Minimal obstructions for a matrix partition problem in chordal graphs

Abstract: If $M$ is an $m \times m$ matrix over ${ 0, 1, \ast }$, an $M$-partition of a graph $G$ is a partition $(V_1, \dots V_m)$ such that $V_i$ is completely adjacent (non-adjacent) to $V_j$ if $M_{ij} = 1$ ($M_{ij} = 0$), and there are no further restrictions between $V_i$ and $V_j$ if $M_{ij} = \ast$. Having an $M$-partition is a hereditary property, thus it can be characterized by a set of minimal obstructions (forbidden induced subgraphs minimal with the property of not having an $M$-partition).

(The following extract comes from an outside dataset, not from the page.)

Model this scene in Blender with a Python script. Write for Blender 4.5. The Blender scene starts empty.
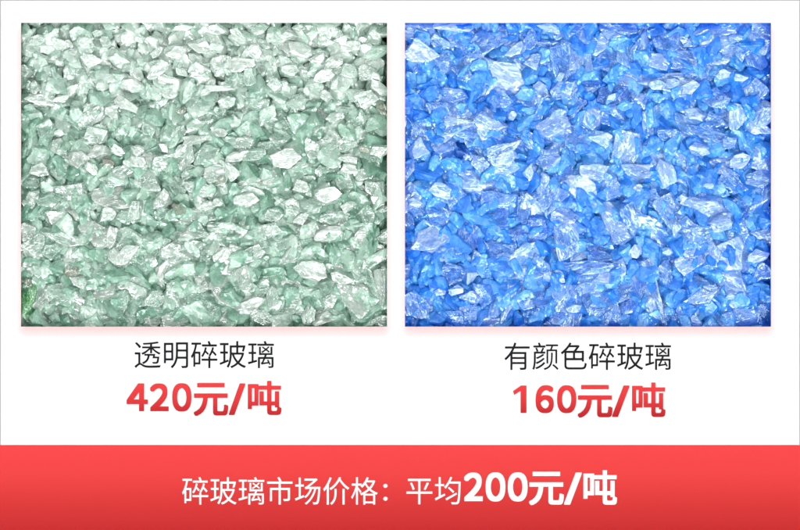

It is known that for every $3 \times 3$ matrix $M$ over ${ 0, 1, \ast }$, there are finitely many chordal minimal obstructions for the problem of determining whether a graph admits an $M$-partition, except for two matrices, $M_1 = \left( \begin{array}{ccc} 0 & \ast & \ast \ \ast & 0 & 1 \ \ast & 1 & 0 \end{array} \right)$ and $M_2 = \left( \begin{array}{ccc} 0 & \ast & \ast \ \ast & 0 & 1 \ \ast & 1 & 1 \end{array} \right)$. For these two matrices an infinite family of chordal minimal obstructions is known (the same family for both matrices), but the complete set of minimal obstructions is not. In this work we present the complete family of chordal minimal obstructions for $M_1$.